韓国で山火事監視のために飛行中だったヘリコプターが墜落し、操縦士など5人が死亡した。正確な事故原因は確認できていない。
27日午前10時50分頃、T社所属のヘリ(機長:L氏、71歳)が江原道襄陽郡県北面(アニャングン・ヒョンブクミョン)の明珠寺付近の山腹に墜落した。このヘリコプターは午前9時30分頃に束草市老鶴洞(ソクチョシ・ノハクドン)の旧雪岳修練院の駐車場から離陸した。墜落現場では機長と副機長(K氏、54歳)、整備士(20代男性)の遺体3体と身元不明の女性2人の遺体が発見された。
江原消防本部と警察は、ヘリコプター2機など消防装備40台余りと140人余りの人員を事故現場に投入した。墜落当時に発生した炎が激しいため、救助と鎮火作業は容易でなかったが、墜落1時間後に山火事は完全に鎮火された。襄陽消防署側は「ある住民が『ヘリコプターが山火事の防止啓蒙放送をしていたが、しばらくして轟音が聞こえ、真っ黒な煙が上がった』と119に通報した」とし「ヘリコプターは形が分からないほど壊れて焼けた」と話した。
事故が起きたヘリコプターの実際の飛行は、離陸前に当局に提出した「飛行計画」とは異なっていた。午前8時51分頃、ソウル地方航空庁襄陽空港出張所に電話で受け付けられた飛行計画申告によれば、機長を含む2人が午前9時30分から3時間にわたり山火事の防止啓蒙飛行をするという骨子であった。ソウル地方航空庁の関係者は「3人が追加で乗った理由が把握できていない。計画外の搭乗人員のうち1人(整備士)を除く女性2人の身元もまだ確認されていない」とし、「搭乗者が全員死亡し、追加で搭乗した理由を明らかにするのは難しい状況だ」と述べた。
事故の原因もまったくわかっていない。墜落したヘリコプターは、米シコルスキー社が製作したS-58T機種(登録番号HL9678)で、1975年製の老朽ヘリだ。1989年7月、鬱陵(ウルルン)から慶尚北道盈徳(ヨンドク)に飛行中に墜落し、13人が死亡した事故を起こしたヘリと同一機種だ。機体の欠陥や整備不良の可能性も排除できないという話だ。
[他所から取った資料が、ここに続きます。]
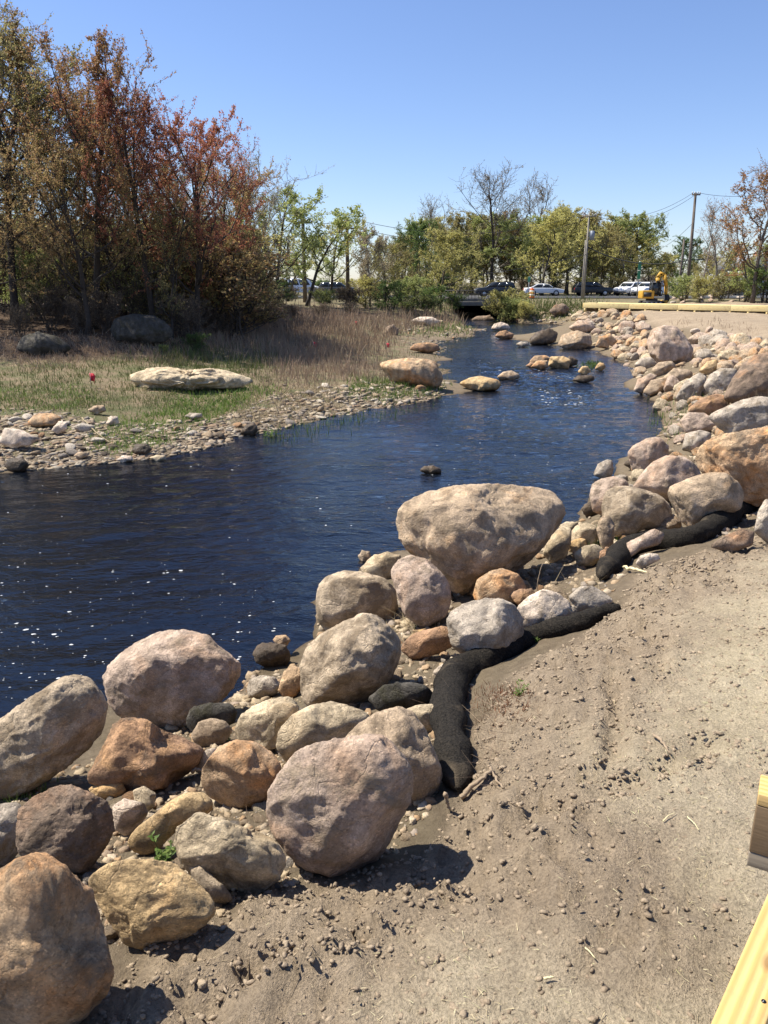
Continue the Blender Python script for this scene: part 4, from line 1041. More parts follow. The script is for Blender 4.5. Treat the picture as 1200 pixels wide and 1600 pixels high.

束草市と高城(コソン)・襄陽郡など事故ヘリを賃借してきた地方自治体では、事故原因について何の立場も示さなかった。国土交通部傘下の航空鉄道事故調査委員会のある関係者は「事故原因を推定できる手がかりが現場では発見されなかった。現時点では事故原因を断定できる段階でない。正確な原因調査に乗り出す方針だ」と述べた。
一方、山火事監視ヘリの墜落事故は比較的頻繁に起きている。国土部の資料によれば、2011年5月、気象悪化などを理由に山林庁所属のヘリが墜落し操縦士など2人が死亡、2012年2月には大邱市達城郡(タルソングン)で機械の誤作動にともなう不時着事故があった。2016年1月と2017年11月にもそれぞれ全羅北道金堤(キムジェ)と全羅南道宝城(ポソン)でヘリコプター墜落事故があった。